Extracted entries:

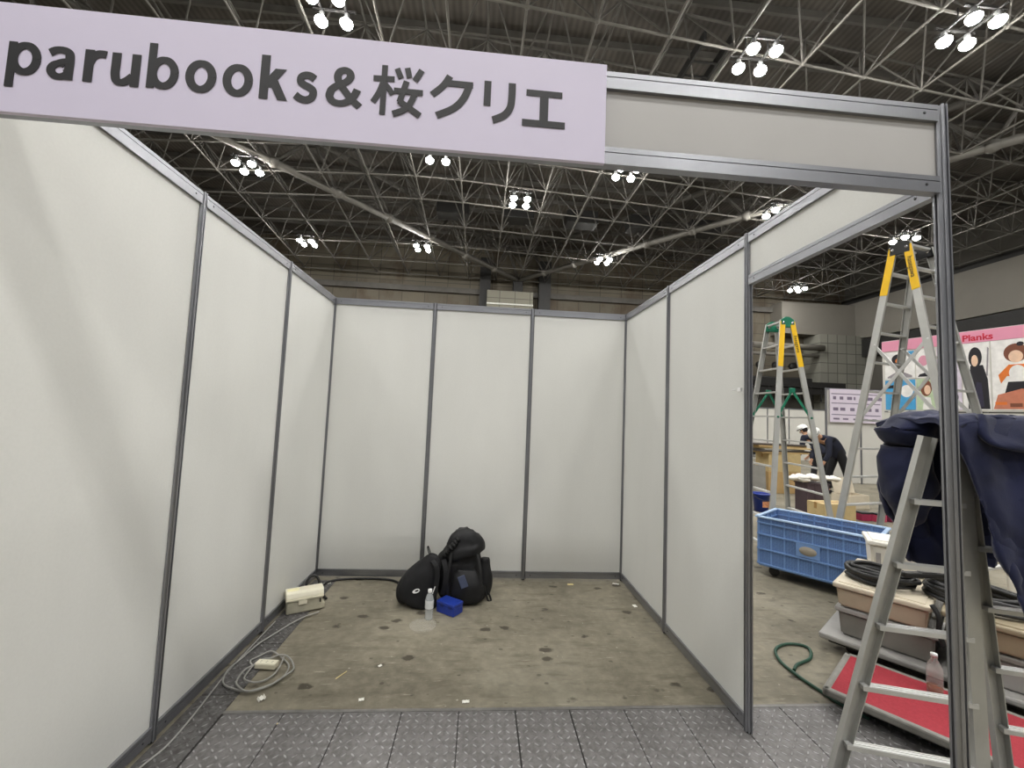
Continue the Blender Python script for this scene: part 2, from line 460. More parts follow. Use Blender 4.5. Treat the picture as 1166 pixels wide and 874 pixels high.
# ------------------------------------------------------------------ exhibition booth
MOD, H = .99, 2.70
booth = thing('exhibition_booth', 'open-fronted white panel booth with grey aluminium posts and rails', 'exhibition booth', (1.485, 1.485, 0))
boff = V(-1.485, -1.485, 0)
def bpart(mb, name, m, parent=None):
    o = mb.build(name, m, parent or booth)
    if parent is None: o.location = boff
    return o
prof = []
for k in range(8):
    a = k * PI / 4
    for x, y in ((.0205, -.0083), (.0205, -.0036), (.0135, -.0036), (.0135, .0036), (.0205, .0036), (.0205, .0083)):
        prof.append((x * math.cos(a) - y * math.sin(a), x * math.sin(a) + y * math.cos(a)))
def post(x, y):
    o = bpart(MB().prism([(x + px_, y + py_) for px_, py_ in prof], .012, H + .004), 'post', M['alu'])
    MB().lathe([(.016, 0.006), (.017, .006), (.017, .014), (.008, .016), (.008, .03)], (x, y, 0), 12).build('foot', M['black_plastic'], o)
for x, y in [(0, 0), (0, MOD), (0, 2 * MOD), (0, 3 * MOD), (MOD, 3 * MOD), (2 * MOD, 3 * MOD), (3 * MOD, 3 * MOD), (3 * MOD, 2 * MOD), (3 * MOD, MOD), (3 * MOD, 0)]:
    post(x, y)
def rail(p, q, z0, z1, name):
    """horizontal aluminium rail between two posts, with a groove along each face"""
    p, q = V(*p, 0), V(*q, 0); t = (q - p).normalized(); n = V(-t.y, t.x, 0)
    p = p + t * .019; q = q - t * .019
    h = z1 - z0; g = z1 - .016
    pr = [(-.015, z0), (.015, z0), (.015, g - .003), (.010, g - .003), (.010, g), (.015, g), (.015, z1), (-.015, z1), (-.015, g), (-.010, g), (-.010, g - .003), (-.015, g - .003)]
    mb = MB()
    mb.loft([[c + n * a + V(0, 0, b) for a, b in pr] for c in (p, q)], smooth=False)
    for c, s in ((p, 1), (q, -1)):
        for sd in (-1, 1):
            mb.lathe([(.0005, 0), (.005, 0), (.005, .0012), (.0005, .0012)], c + t * s * .05 + n * sd * .0152 + V(0, 0, (z0 + z1) / 2 - .004), 10, 1, axis=(Matrix.Rotation(math.atan2(n.y * sd, n.x * sd), 3, 'Z') @ Matrix.Rotation(PI / 2, 3, 'Y')))
    return bpart(mb, name, [M['alu'], M['alu_dark']])
def panel(p, q, z0, z1, name='wall_panel'):
    p, q = V(*p, 0), V(*q, 0); t = (q - p).normalized(); c = (p + q) / 2
    return bpart(MB().box((c.x, c.y, (z0 + z1) / 2), ((q - p).length - .03, .0045, z1 - z0 + .004), rz=math.atan2(t.y, t.x)), name, M['fascia_panel' if (name == 'fascia_panel' and abs(t.x) > .5) else 'panel'])
def bay(p, q):
    panel(p, q, .085, H - .062)
    rail(p, q, H - .062, H, 'top_rail'); rail(p, q, .022, .085, 'bottom_rail')
for k in range(3):
    bay((0, k * MOD), (0, (k + 1) * MOD)); bay((k * MOD, 3 * MOD), ((k + 1) * MOD, 3 * MOD))
for k in (1, 2): bay((3 * MOD, k * MOD), (3 * MOD, (k + 1) * MOD))
for p, q in (((0, 0), (3 * MOD, 0)), ((3 * MOD, 0), (3 * MOD, MOD))):
    panel(p, q, 2.455, H - .055, 'fascia_panel'); rail(p, q, H - .055, H, 'top_rail'); rail(p, q, 2.40, 2.455, 'bottom_rail')
cl = MB().box((2.945, 1.03, 1.812), (.012, .03, .022), bev=.003).box((2.945, 1.09, 1.812), (.006, .04, .006), bev=.002)
o = cl.build('hook_clip', simple('white_plastic', rgb(238, 238, 238), .4)); recenter(o, (2.945, 1.05, 1.812))
tag(o, 'tiny white plastic hook clip at the right wall\'s front post', 'hook')

# name sign
sg = thing('name_sign', 'long white name sign with dark lettering on the booth fascia', 'sign', (.925, -.03, 2.385))
so = V(-.925, .03, -2.385)
o = MB().box((.925, -.032, 2.5425), (1.80, .013, .315), bev=.001, seg=1).build('board', M['sign_white'], sg, so)
def arc(cx, cy, rx, ry, a0, a1, n=16):
    return [(cx + rx * math.cos(math.radians(a0 + (a1 - a0) * k / n)), cy + ry * math.sin(math.radians(a0 + (a1 - a0) * k / n))) for k in range(n + 1)]
def stroke(pts, wv, wh=None, butt=None):
    """ribbon along pts: wv wide where the stroke runs vertically, wh where it runs horizontally -> left and right edges"""
    wh = wh or wv; L, R = [], []
    for i, (x, y) in enumerate(pts):
        a, b = pts[max(i - 1, 0)], pts[min(i + 1, len(pts) - 1)]
        tx, ty = b[0] - a[0], b[1] - a[1]; l = math.hypot(tx, ty) or 1; tx /= l; ty /= l
        w = (wh + (wv - wh) * abs(ty)) / 2
        if butt == 'h' and i in (0, len(pts) - 1):      # ends cut level
            L.append((x - w / max(.35, abs(ty)) * (1 if ty > 0 else -1), y)); R.append((x + w / max(.35, abs(ty)) * (1 if ty > 0 else -1), y))
        else:
            L.append((x - ty * w, y + tx * w)); R.append((x + ty * w, y - tx * w))
    return L, R
def glyph(mb, strokes, x0, x1, z0, z1):
    rib = [stroke(*s) for s in strokes]
    al = [p for L, R in rib for p in L + R]
    ax, bx = min(p[0] for p in al), max(p[0] for p in al); ay, by = min(p[1] for p in al), max(p[1] for p in al)
    for n, (L, R) in enumerate(rib):
        y = -.0392 - .00012 * n
        f = lambda p: mb.bm.verts.new((x0 + (p[0] - ax) / (bx - ax) * (x1 - x0), y, z0 + (p[1] - ay) / (by - ay) * (z1 - z0)))
        l, r_ = [f(p) for p in L], [f(p) for p in R]
        for k in range(len(l) - 1): mb.bm.faces.new((l[k], l[k + 1], r_[k + 1], r_[k]))
SV, SH = .28, .21
ringp = lambda cx, cy, rx, ry: (arc(cx, cy, rx - SV / 2, ry - SH / 2, 0, 360, 40), SV, SH)
bowl = ringp(.56, .5, .51, .515)
def sm(p, n=7): return [(q.x, q.y) for q in smooth_path([(x, y, 0) for x, y in p], n)]
LAT = {
 'p': [([(.135, -.40), (.135, 1.0)], .27), bowl],
 'b': [([(.135, 0), (.135, 1.42)], .27), bowl],
 'o': [ringp(.5, .5, .5, .515)],
 'a': [(arc(.36, .285, .25, .205, 60, 330, 24), .25, .19), (sm([(.04, .80), (.2, .895), (.4, .915), (.58, .83), (.62, .62), (.62, .3)]), .26, .20), ([(.62, .4), (.62, 0.0)], .26), (sm([(.62, .585), (.45, .56), (.3, .5), (.2, .42)]), .2, .17), ([(.5, .2), (.62, .26)], .2)],
 'r': [([(.135, 0), (.135, 1.0)], .27), (sm([(.14, .52), (.22, .74), (.36, .87), (.50, .895), (.62, .88)]), .25, .22)],
 'u': [(sm([(.135, 1.0), (.135, .6), (.135, .36), (.19, .16), (.34, .10), (.50, .16), (.66, .30)]), .27, .2), ([(.74, 0), (.74, 1.0)], .27)],
 'k': [([(.135, 0), (.135, 1.42)], .27), ([(.17, .38), (.62, 1.0)], .29, .2, 'h'), ([(.40, .62), (.72, 0.0)], .28, .2, 'h')],
 's': [(sm([(.645, .80), (.5, .885), (.34, .90), (.19, .82), (.18, .67), (.32, .575), (.50, .50), (.62, .39), (.58, .19), (.40, .095), (.2, .125), (.03, .23)], 6), .25, .225)],
 '&': [(sm([(1.04, .02), (.80, .24), (.58, .52), (.42, .74), (.36, .96), (.42, 1.14), (.56, 1.20)], 6), .225, .20), (sm([(.42, 1.14), (.56, 1.20), (.70, 1.12), (.72, .96), (.60, .80), (.36, .66), (.20, .50), (.16, .30)], 6), .225, .20), (sm([(.20, .50), (.16, .30), (.26, .13), (.46, .08), (.66, .14), (.84, .32), (.95, .58)], 6), .225, .20)],
 'sakura': [([(.0, .72), (.42, .735)], .11), ([(.215, 1.0), (.215, 0.0)], .115), (sm([(.21, .70), (.13, .45), (.02, .24)]), .115, .10), (sm([(.235, .62), (.32, .53), (.40, .42)]), .11, .10),
            ([(.46, .955), (.55, .765)], .115), ([(.665, .985), (.715, .79)], .115), ([(.955, .965), (.83, .74)], .12), ([(.42, .505), (1.0, .505)], .11),
            ([(.665, .71), (.545, .28)], .12), ([(.53, .30), (.72, .19), (.965, .04)], .12), (sm([(.85, .50), (.76, .27), (.62, .12), (.42, .03)]), .125, .115)],
 'ku': [(sm([(.44, 1.0), (.30, .76), (.06, .52)]), .155, .14), ([(.34, .83), (.97, .83)], .145), (sm([(.90, .87), (.78, .52), (.56, .25), (.18, .04)]), .165, .15)],
 'ri': [([(.11, 1.0), (.11, .38)], .215), (sm([(.87, 1.0), (.87, .62), (.82, .36), (.64, .17), (.30, .03)]), .225, .16)],
 'e': [([(.08, .915), (.92, .915)], .165), ([(.5, .9), (.5, .1)], .20), ([(0, .09), (1, .09)], .175)],
}
lt = MB()
for ch, x0, x1, z0, z1 in [('p', .157, .242, 2.457, 2.588), ('a', .257, .327, 2.489, 2.585), ('r', .352, .409, 2.491, 2.585), ('u', .422, .498, 2.488, 2.583), ('b', .517, .6, 2.489, 2.622),
    ('o', .618, .701, 2.489, 2.585), ('o', .718, .8, 2.488, 2.584), ('k', .819, .897, 2.489, 2.620), ('s', .913, .978, 2.486, 2.582), ('&', 1.002, 1.106, 2.483, 2.607),
    ('sakura', 1.129, 1.278, 2.470, 2.625), ('ku', 1.297, 1.423, 2.477, 2.616), ('ri', 1.455, 1.549, 2.477, 2.608), ('e', 1.571, 1.700, 2.480, 2.594)]:
    glyph(lt, LAT[ch], x0, x1, z0, z1)
r = bmesh.ops.extrude_face_region(lt.bm, geom=list(lt.bm.faces))
bmesh.ops.translate(lt.bm, verts=[g for g in r['geom'] if isinstance(g, bmesh.types.BMVert)], vec=(0, -.0012, 0))
lt.build('lettering', M['sign_ink'], sg, so)
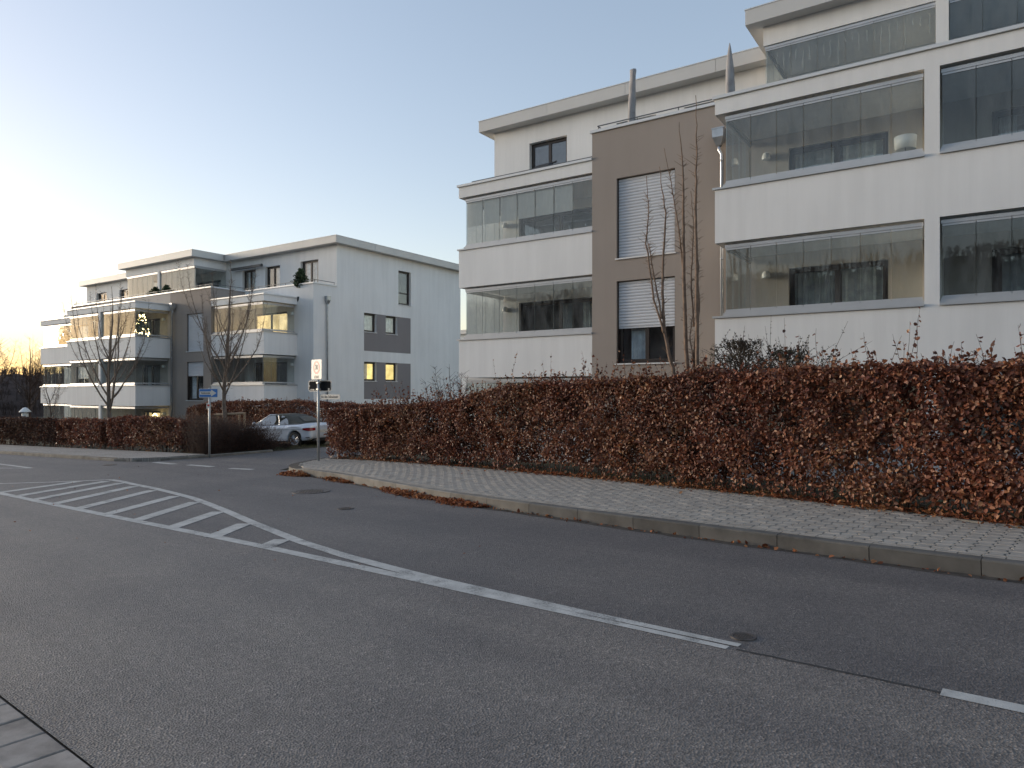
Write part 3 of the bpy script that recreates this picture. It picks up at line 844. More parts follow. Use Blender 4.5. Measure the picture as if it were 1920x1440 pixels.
def apartment(name, loc, cfg):
    root = empty(name, loc)
    Zb = -2.2
    F = lambda y: (lambda a, d, z: (a, y + d, z))
    TOP = 9.0
    # ---- main wall (behind the end balconies)
    mb = MB()
    ops_main = []
    for s in (-1, 1):
        a0, a1 = sorted((s * 9.1, s * 12.2))
        for f in FL: ops_main.append((a0, a1, f + .24, f + 2.55))
    for s in (-1, 1):
        mb = MB()
        a0, a1 = (-XE, -XB) if s < 0 else (XB, XE)
        wall(mb, F(2.2), a0, a1, Zb, TOP, 0, .3, [o for o in ops_main if o[0] >= a0 and o[1] <= a1])
        mb.build('main_wall', M['white'], root)
    for (a0, a1, z0, z1) in ops_main:
        s = 1 if a0 > 0 else -1
        fl = 0 if z0 < 1 else (1 if z0 < 4 else 2)
        window(root, F(2.2), a0, a1, z0, z1, 2, None, 0, cfg['lit'].get(('end', s, fl)), True, .12, cfg['curt'].get(('end', s, fl)))
    # ---- central block: taupe bays and the wall behind the double balcony
    wins = [(5.88, 7.55, 2.55, 4.80), (5.88, 7.55, 5.42, 7.62)]
    for s in (-1, 1):
        mb = MB()
        ops = [tuple(sorted((s * a, s * b_))) + (z0, z1) for (a, b_, z0, z1) in wins]
        a0, a1 = sorted((s * XD, s * XB))
        wall(mb, F(0.0), a0, a1, Zb, TOP, 0, .3, ops)
        x0, x1 = sorted((s * (XB - .3), s * XB))
        mb.box(x0, x1, .3, 2.2, Zb, TOP)
        mb.build('taupe_bay_wall', M['brown'], root)
        for i, (a, b_, z0, z1) in enumerate(ops):
            window(root, F(0.0), a, b_, z0, z1, 2, None, cfg['shut'][i], cfg['lit'].get(('bay', s, i)), True, .16, cfg['curt'].get(('bay', s, i)))
    mb = MB()
    ops = []
    for s in (-1, 1):
        for f in FL: ops.append(tuple(sorted((s * .95, s * 3.05))) + (f + .2, f + 2.5))
    wall(mb, F(0.0), -XD, XD, Zb, TOP, 0, .3, ops)
    mb.build('loggia_back_wall', M['beige'], root)
    for (a0, a1, z0, z1) in ops:
        s = 1 if a0 > 0 else -1; fl = 0 if z0 < 1 else (1 if z0 < 4 else 2)
        window(root, F(0.0), a0, a1, z0, z1, 2, None, 0, cfg['lit'].get(('dbl', s, fl)), False, .10, cfg['curt'].get(('dbl', s, fl), [(0.0, .18), (.86, 1.0)]))
        wall_lamp(root, s * 3.55, 0.0, z0 + 2.1)
    # ---- gables, back, penthouse walls
    gops = [(8.92, 10.06, 8.54, 10.67), (5.98, 7.0, 6.62, 7.74), (7.79, 8.81, 6.62, 7.74), (5.98, 7.0, 3.70, 4.84), (7.79, 8.81, 3.70, 4.84)]
    for s in (-1, 1):
        Mg = (lambda a, d, z, s=s: (s * (XE - d), a, z))
        mb = MB()
        wall(mb, Mg, 2.5, 15.2, Zb, TOP, 0, .3, gops)
        wall(mb, Mg, 3.87, 15.2, TOP, 11.43, 0, .3, gops)
        mb.build('gable_wall', M['white'], root)
        for (za, zb) in ((5.49, 7.745), (2.62, 4.845)):
            pm = MB(); wall(pm, Mg, 5.975, 10.04, za, zb, -0.006, -0.002, gops)
            pm.build('grey_panel', M['panelgrey'], root)
        for i, (a, b_, z0, z1) in enumerate(gops):
            window(root, Mg, a, b_, z0, z1, 1, 0.75 if i == 0 else None, 0, cfg['lit'].get(('gable', s, i)), True, .16, cfg['curt'].get(('gable', s, i)))
        downpipe(root, s * (XE + .10), 3.1, 8.35, Zb, 0)
    mb = MB(); mb.box(-XE + .3, XE - .3, 14.9, 15.2, Zb, 11.43); mb.build('rear_wall', M['white'], root)
    pops = []
    for s in (-1, 1):
        for (a, b_) in ((11.3, 12.85), (8.0, 9.4), (5.7, 7.05)): pops.append(tuple(sorted((s * a, s * b_))) + (8.12, 10.75))
    pops.append((-3.4, -0.6, 8.12, 10.4)); pops.append((0.6, 3.4, 8.12, 10.4))
    mb = MB(); wall(mb, F(3.87), -XE + .3, XE - .3, 7.9, 11.43, 0, .3, pops); mb.build('penthouse_wall', M['white'], root)
    for (a0, a1, z0, z1) in pops:
        if abs(a0) < 4.2 and abs(a1) < 4.2:
            window(root, F(3.87), a0, a1, z0, z1, 2, None, 0, None, False, .1, [(0, .2), (.8, 1)])
        else:
            s = 1 if a0 > 0 else -1
            window(root, F(3.87), a0, a1, z0, z1, 2, None, 0, cfg['lit'].get(('pent', s, round(min(abs(a0), abs(a1))))), True, .16, cfg['curt'].get(('pent', s, round(min(abs(a0), abs(a1))))))
    # terrace floors
    mb = MB(); mb.box(-XE + .3, XE - .3, 2.5, 3.87, 7.7, 7.9); mb.box(-XB + .3, XB - .3, .3, 2.2, 7.7, 7.898); mb.build('terrace_floor', M['fascia'], root)
    # ---- coping of the terrace parapets
    cp = MB()
    cp.box(-XB - .05, XB + .05, -.05, .36, TOP, TOP + .075)
    for s in (-1, 1):
        x0, x1 = sorted((s * (XB - .36), s * (XB + .05))); cp.box(x0, x1, .36, 2.15, TOP, TOP + .075)
        x0, x1 = sorted((s * (XB - .36), s * (XE + .05))); cp.box(x0, x1, 2.15, 2.56, TOP, TOP + .075)
        x0, x1 = sorted((s * (XE - .33), s * (XE + .05))); cp.box(x0, x1, 2.56, 3.865, TOP, TOP + .075)
    cp.build('coping', M['coping'], root)
    railing(root, [(-XB + .1, .15), (XB - .1, .15)], TOP + .075)
    for s in (-1, 1):
        railing(root, [(s * (XB - .1), .15), (s * (XB - .1), 2.35), (s * (XE - .1), 2.35), (s * (XE - .1), 3.8)], TOP + .075)
    # ---- end balconies
    for s in (-1, 1):
        x0, x1 = sorted((s * XB, s * HB))
        x0 += .004; x1 -= .004
        for fi, f in enumerate(FL):
            balcony(root, x0, x1, 0.012, 2.198, f, s < 0, s > 0, 7, 4, None, 'white', cfg['blind'].get(('end', s, fi)))
        mb = MB(); mb.box(x0, x1, .012, 2.198, 7.92, 8.26); r = mb.build('balcony_roof', M['white'], root)
        cm = MB(); cm.box(x0 - (.05 if s < 0 else 0), x1 + (.05 if s > 0 else 0), -.04, 2.198, 8.262, 8.33); cm.build('coping', M['coping'], r)
        wall_lamp(root, s * 12.7, 2.2, 7.35); wall_lamp(root, s * 12.7, 2.2, 4.5)
    # ---- double balcony in the middle
    for fi, f in enumerate(FL):
        balcony(root, -XD, XD, -2.1, -.004, f, True, True, 7, 4, 0.0, 'white', cfg['blind'].get(('dbl', 0, fi)))
    mb = MB(); mb.box(-XD, XD, -2.1, -.004, 7.92, 8.26); r = mb.build('balcony_roof', M['white'], root)
    cm = MB(); cm.box(-XD - .05, XD + .05, -2.15, -.056, 8.262, 8.33); cm.build('coping', M['coping'], r)
    for s in (-1, 1): downpipe(root, s * (XD + .52), -.16, 8.30, Zb, -s)
    # ---- penthouse loggia
    px, py = 4.05, 1.6
    mb = MB()
    mb.box(-px, px, py, 3.868, 10.93, 11.43)
    mb.box(-.13, .13, py, py + .16, 7.9, 10.93); mb.box(-.1, .1, py + .16, 3.868, 7.9, 10.93)
    lg = mb.build('penthouse_loggia', M['white'], root)
    for (a, b_) in ((-px + .04, -.14), (.14, px - .04)):
        pane_row(lg, lambda u, d, z: (u, py + .06 + d, z), a, b_, 8.10, 10.80, 6)
    for s in (-1, 1): pane_row(lg, (lambda u, d, z, s=s: (s * (px - .06 - d), u, z)), py + .12, 3.84, 8.10, 10.80, 3)
    if cfg.get('pent_blind'):
        for i in range(12):
            if i in (5,): continue
            a = (-px + .04 + i * .645) if i < 6 else (.14 + (i - 6) * .645)
            bmx = MB(); bmx.box(a + .02, a + .62, py + .14, py + .145, 8.1, 10.78); bmx.build('blind', M['blind'], lg)
    # ---- roofs with clad fascia
    def roof(x0, x1, y0, y1, z0, z1, nm, sides):
        mb = MB(); mb.box(x0 + .03, x1 - .03, y0 + .03, y1 - .03, z0 + .002, z1 - .03); r = mb.build(nm, M['fascia'], root)
        tm = MB(); tm.box(x0 - .015, x1 + .015, y0 - .015, y1 + .015, z1 - .028, z1); tm.build('roof_edge', M['coping'], r)
        for sd in sides:
            a0, a1 = (x0, x1) if sd in 'fb' else (y0 + .031, y1 - .031)
            n = max(1, round((a1 - a0) / 2.9)); wd = (a1 - a0) / n
            for i in range(n):
                p = MB(); A, B = a0 + i * wd + .005, a0 + (i + 1) * wd - .005
                if sd == 'f': p.box(A, B, y0, y0 + .029, z0, z1 - .03)
                if sd == 'b': p.box(A, B, y1 - .029, y1, z0, z1 - .03)
                if sd == 'l': p.box(x0, x0 + .029, A, B, z0, z1 - .03)
                if sd == 'r': p.box(x1 - .029, x1, A, B, z0, z1 - .03)
                p.build('fascia_panel', M['fascia'], r)
    roof(-XE - .42, XE + .42, 3.45, 15.6, 11.43, 11.85, 'roof', 'fblr')
    roof(-4.42, 4.42, 1.22, 3.436, 11.432, 11.848, 'loggia_roof', 'flr')
    return root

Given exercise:
Read through the data and copy every line where "script" shows up.

Answer for the task:
Continue the Blender Python script for this scene: part 2, from line 460. More parts follow. Use Blender 4.5. Treat the picture as 1166 pixels wide and 874 pixels high.
Write part 3 of the bpy script that recreates this picture. It picks up at line 844. More parts follow. Use Blender 4.5. Measure the picture as if it were 1920x1440 pixels.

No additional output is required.